Look at the Altera site. They show examples of placing many of their NIOS
processors in one core.

Again, the point is not simply more processors in one core. The end product
that I propose to make, using a technology I am not willing to expose at
this
time, that permits DOS, Win3.11, Win9x, WinME, WinXP (standard) to
run the O/S and application code as-is but do so with effective utilization
of
multiple processors. The technique relies on advantages that applied on
the virtualization of the processor.


> just waiting for the Damjan to tell me that the OpenRISC
> project is small enough to fit two cores on a 200K Spartan II. Of course
the
> problem still comes to concurrent memory access but even that can be
almost
> eliminated very cheaply with a little thought. The idea won't guarantee
> every CPU gets 100% zero-wait-state service but I would guess at around
90+%
> efficiency for each processor up to say 16 processors. I ran a test a
while
> back on a 4way Xeon box with multithreading and then took 3 processors out
> and ran the same test. The 4 processors managed to complete the tasks 2.4
> times quicker than the single processor so you lose approx. 40% of clock
> cycles due to memory conflicts? When (evil me) rewrote the test software
to
> be cruel and have every processor hitting the same memory block
> alternatively reading and writing to it the 4 processors managed 1.8 times
> quicker than the single processor, loss of 55% clock cycles there. The 4
CPU
> box with the extra processors was over 10 times the price of a single CPU
> box, great value for money there! lol

You give a very good argument of why the current design of an SMP system
built around the Intel design (even considering the Hyper-Threading) shows
the problem of diminishing returns. The MP technique I designed does not
use anything like the Intel design. There will be a diminishing return on my
design as well. However the slope of the curve/stair case will be much
shallower.

Discounting my design enhancements, if you look at the starting point of the
Transmeta design and discount for L1, L2, L3, ... memory caching techniques
as can be applied to both Transmeta and Intel(AMD) designs there is a
dissimilarity that can be exploited in the new design. In the Transmetta
case
the code is morphed into a seperate memory space then executed from there
using their VLIW processor. If the multiple internal strand processors
each had their own seperate morphed code area then each processor can
execuit with little interference of the others processing.

>
> The alternative is for people to use the transputer idea, each CPU has a
> local memory and jobs get passed to it via messages on its high speed
comms
> links.

In practice, with the new process, this is what would happen. Except that
the communication path would not be that of a high speed serial link.

>
> We do need smarter processors but surely they would work better with
smarter
> instructions too?

The problem is that you have over 100 million computers running out there.
New instructions generaly mean new coding. And 100+ million computers
is just too much dead weight to push or shove into a different direction.

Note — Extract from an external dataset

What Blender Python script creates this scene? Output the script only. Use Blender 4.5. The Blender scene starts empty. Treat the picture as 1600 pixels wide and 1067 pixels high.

The process I've envisioned does not require a change.

> I've got a lot of CPU enhancement ideas but I have to
> concentrate on Buffy-C at the moment so can't implement them. I'll give
you
> a quick demonstration though.
>
> Old Way:
>
> CMP AX,$2000
> JC  #4000
>
> Two instructions to do that? Why use two clock cycles for that? Can't we
> just have a CMPJxx instruction?

You are looking at too narrow of a scope. And making a common mistake
that a CISC system computes instructions in the order presented. This is
usualy not the case. The well written CISC processor may move the execution
of the instructioin preceeding the CMP to occure (begin) afer the CMP and
before the JC but before this load the address of the JC from memory to
register as well as estimating if the JC is preponderant and depending upon
this estimate  fetch and execuit the instruction following the JC to boot.
Instruction execution is not always as it appears.